I understand the mindset of the teachers from that time period and could appreciate that position as reflective of an integral part of that time period. However, there were some notable changes that put the "old ways" to the test.

Traditional martial teachings were done on a much, much smaller scale and typically within one community. It was almost like a re-created family system where the "children" spent a substantial part of any day with the "parent" learning all sorts of lessons. there were oaths and secret teachings that only certain people seem to get.

Takeda Sensei traveled most of the time, teaching from one place to the next, while teaching a very large number of people things. This situation was a game-changer in my mind that made the old teaching paradigm not really effective. Add to that Sagawa Sensei's message in the book "Transparent Power" about hiding the "Aiki" teachings.

O'Sensei allowed (or his son- depending upon who you speak to) the teaching of Aikido to reach an international audience. It seems to me that O'Sensei's teaching style was not that different than that of his teachers. This would them compound the transmission problems.

The deshi and later, junior instructors, seemed to work very, very hard at trying to learn what O'Sensei was doing. These were a bunch of very, very intense, motivated, hard-working people who really wanted to learn. If so few of them seemed to get a "majority" of the teaching, then this model is destined for failure as the teaching of Aikido expands throughout the world.
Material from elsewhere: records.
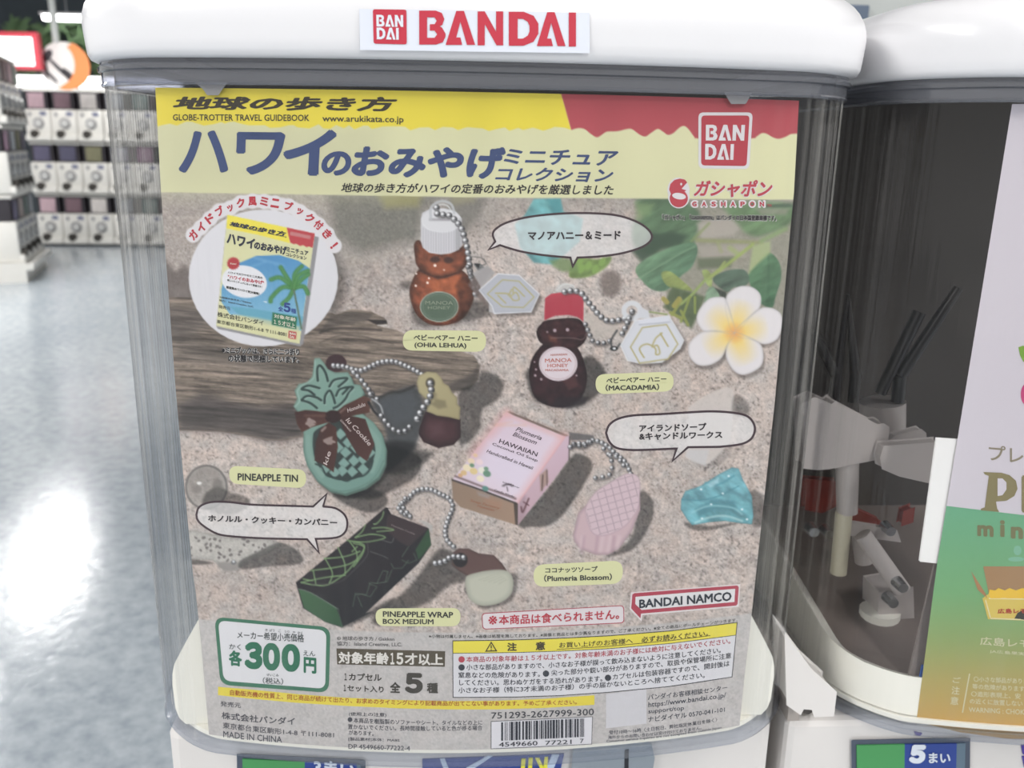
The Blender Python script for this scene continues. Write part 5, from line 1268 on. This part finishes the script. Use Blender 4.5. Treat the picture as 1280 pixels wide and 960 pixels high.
# ---- lettering on the printed goods
def rotT(k, body, x0, y0, x1, y1, h, bold=.01, skew=0.):
    """text box along the line (x0,y0)-(x1,y1) (its lower edge), h tall"""
    v, f = glyphs(body, bold); lo = v.min(0); hi = v.max(0); u = (v[:, 0] - lo[0]) / (hi[0] - lo[0]); w = (v[:, 1] - lo[1]) / (hi[1] - lo[1])
    d = np.array([x1 - x0, y1 - y0]); L = np.hypot(*d); d = d / L; n = np.array([d[1], -d[0]])
    k.raw(np.array([x0, y0]) + np.outer(u * L + skew * w, d) + np.outer(w * h, n), f, v[:, 2])
def ZP(Zf, a, b): return Zf(a)[0] + Zf(b)[0]
k = Ink()
rotT(k, 'HAWAIIAN', *ZP(S_, (400, 305), (628, 388)), 5.6, .02); rotT(k, 'Coconut Oil Soap', *ZP(S_, (358, 322), (630, 424)), 4.4, .012)
rotT(k, 'Plumeria', *ZP(S_, (500, 232), (652, 290)), 5.6, 0, 2); rotT(k, 'Blossom', *ZP(S_, (482, 262), (620, 316)), 5.6, 0, 2); rotT(k, 'Handcrafted in Hawaii', *ZP(S_, (325, 362), (600, 466)), 4.4, -.004, 1)
rotT(k, 'Island Soap', *ZP(S_, (420, 545), (520, 580)), 2.4, 0, 1); rotT(k, 'Candle Works', *ZP(S_, (370, 592), (490, 634)), 2.6, 0, 1)
k.drop('goods_lettering', (84, 70, 78), poster, 1, label='dark lettering printed on the pink soap box')
k = Ink(); rotT(k, 'Soap Factory', *ZP(S_, (225, 660), (400, 708)), 4, 0, 1); rotT(k, 'Hawaiian', *ZP(S_, (270, 690), (370, 716)), 3.4, 0, 1); k.drop('goods_lettering', (150, 98, 76), poster, 1, label='brown lettering on the soap box end')
k = Ink()
rotT(k, 'MANOA', *ZP(H2, (220, 604), (398, 600)), 5, .012); rotT(k, 'HONEY', *ZP(H2, (236, 636), (374, 634)), 4.4, .008); rotT(k, 'MACADAMIA', *ZP(H2, (222, 662), (378, 662)), 3, .0); rotT(k, 'HAWAIIAN', *ZP(H2, (258, 560), (368, 556)), 2.6, .0)
k.drop('goods_lettering', (190, 110, 96), poster, 1, label='reddish lettering on the white honey label')
k = Ink(); rotT(k, 'MANOA', *ZP(H1, (275, 750), (460, 752)), 4.6, .0); rotT(k, 'HONEY', *ZP(H1, (292, 782), (442, 782)), 4, .0); k.drop('goods_lettering', (136, 146, 126), poster, 1, label='pale lettering on the green honey label')
k = Ink(); rotT(k, 'Honolulu', *ZP(P_, (455, 412), (560, 372)), 5, .0, 1); rotT(k, 'lu Cookie', *ZP(P_, (440, 458), (580, 612)), 6, .0, 1); rotT(k, 'COMPANY', *ZP(P_, (408, 458), (470, 530)), 2.2, .0); rotT(k, 'kie', *ZP(P_, (330, 728), (355, 650)), 5.4, .0, 1)
k.drop('goods_lettering', (198, 184, 180), poster, 1, label='pale script lettering on the brown ribbon')
k = Ink(); rotT(k, 'Honolulu Cookie', *ZP(W_, (235, 275), (375, 330)), 2.6, .0); k.drop('goods_lettering', (120, 108, 108), poster, 1, label='faint lettering on the dark wrap box')

# ---- notice, company bubble
n = Ink().poly(rrect([(602, 766.5), (780, 756.5), (780.5, 779), (603, 787)], 5)).drop('notice_panel', (176, 74, 88), poster, 1, label='white notice with red outline')
Ink().poly(rrect([(603, 767.5), (779, 757.5), (779.4, 778), (604, 786)], 4.4)).drop('panel_face', (218, 210, 212), n, 2)
Ink().T('※', (610.5, 770, 781), (621.5, 769.5, 780.5), .013).T('本商品は食べられません。', (623.5, 769, 781), (774, 761, 774), .028, .6).drop('lettering', (182, 56, 70), n, 3)
bq = [(791, 742), (923.5, 732), (921.5, 757), (801, 767), (801, 774), (789, 760)]
n = Ink().poly([(788.5, 740.5), (925.5, 730), (923.5, 758.5), (803, 769), (802, 777), (787, 761.5)]).drop('company_bubble', (222, 214, 214), poster, 1, label='white bubble with company name and red outline')
Ink().poly([(790.5, 743), (793, 741.5), (921.5, 731.8), (923.5, 734), (922, 755), (920, 757), (801.2, 767), (800.6, 773), (789, 760.5)]).drop('red_outline', (172, 66, 82), n, 2)
Ink().poly([(794.5, 746), (919, 736), (918, 752.5), (802, 762.5), (794, 755)]).drop('panel_face', (222, 220, 221), n, 3)
Ink().T('BANDAI NAMCO', (799, 749.5, 760.5), (914.5, 739.5, 751), .032).drop('lettering', (44, 48, 58), n, 4)

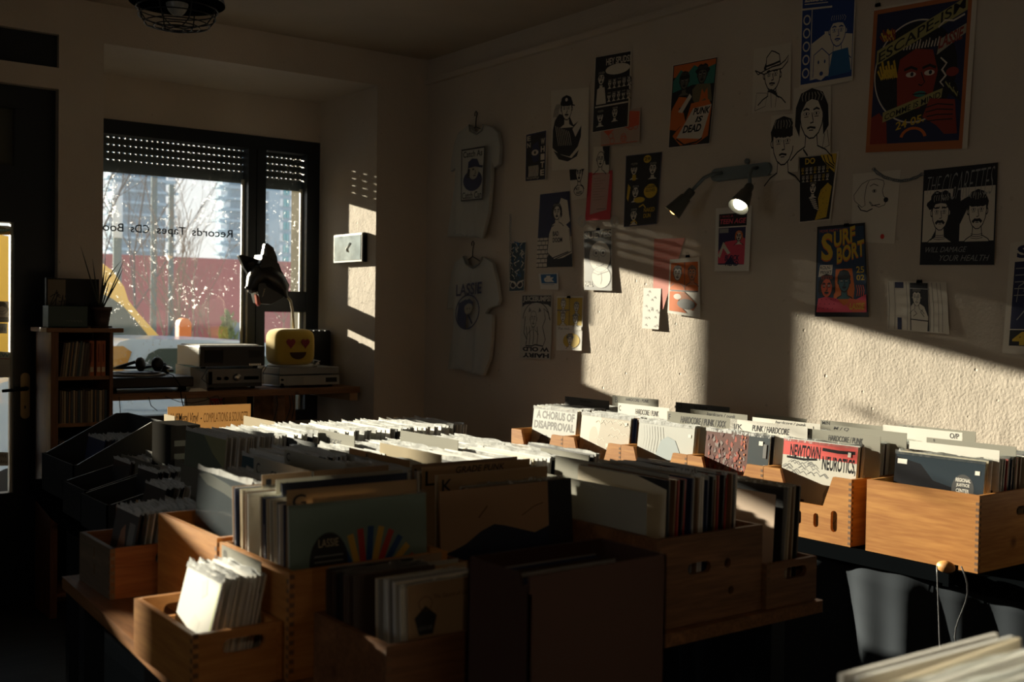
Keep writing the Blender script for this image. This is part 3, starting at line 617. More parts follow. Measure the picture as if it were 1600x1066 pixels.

We all work very hard at trying to get what we can from our teachers. We all struggle hard at trying to discover how to get the "goods." None of us want or expect to be spoon-fed the "stuff." However, I think that if we step back and look at the large scale model of Aikido today, we should be forced to find a better way to learn and teach Aikido. I do not think that the percentages of the people who actually get most/all of the "stuff" will change greatly. Statistics rarely lie (only the people who use them do that). We should be trying to fix the part of the transmission model that does not work on the scale that Aikido does today, while preserving those aspects that are beneficial.